There's the level of accomplishment that is achieved by placing a human on Mars that dropping a robot there can't even approach.
For the purposes of gathering data, machines can now (or in the very near future will) serve as well or better than humans, but there are other reasons to explore Mars, just as there were other reasons to explore the moon.
Machines can analyze Martian soil and rocks and send back reports as detailed as we might need, but they can't describe what it feels like to walk on that soil or hurl one of those rocks. Probably not a hell of a lot of scientific data would be forthcoming from those actions, but a lot of emotional data would be. Neil Armstrong's first step on the surface of the moon was one of those rare human events that most people alive and cognizant at the time can vividly remember, even to the detail of where they were and what they were doing when it occurred, and they
experienced it vicariously.
Human exploration of space is certainly more costly than machine exploration, but sending a robot to Mars ain't cheap. With so many immediate and critical needs of humans on earth, space exploration, for a lot of people, is a low priority even if it's being done
on the cheap by sending machines. There are a lot of people who are very excited by and interested in the pictures of Mars sent back to earth by roving robots, but the level of excitement, interest, and
inspiration generated by a human talking to us from Mars would be off the charts. If one believes exploration of space is humanity's destiny and vital to it's survival, it needs to be done one slow and expensive step at a time and the excitement and interest of the citizens paying for needs to very high.

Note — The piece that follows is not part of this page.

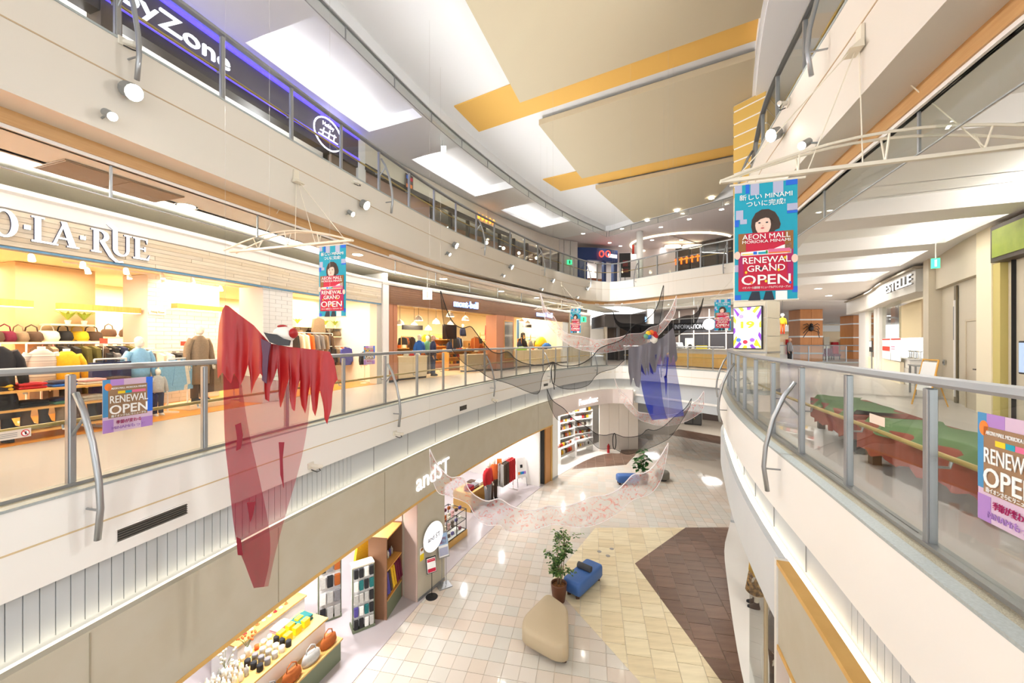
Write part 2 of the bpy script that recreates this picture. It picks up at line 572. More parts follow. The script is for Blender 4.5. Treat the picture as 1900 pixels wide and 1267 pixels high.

It's likely that a manned mission to Mars, will be, to some extent, an international venture to reduce costs for any single adventurous nation and leverage the world's technological and human resources. The attraction of a joint venture that can be conceived as a unifying endeavor is obvious. What that is worth is a matter of opinion, but it's virtually non-existent if Europe, Russia, China, India, Japan and the US join forces only to send up another robot.
It's extremely costly and it's dangerous for the explorers, and I don't fault anyone for thinking that, at least right now, it should be a low priority, but it's also the sort of thing for which there will never be a perfect time.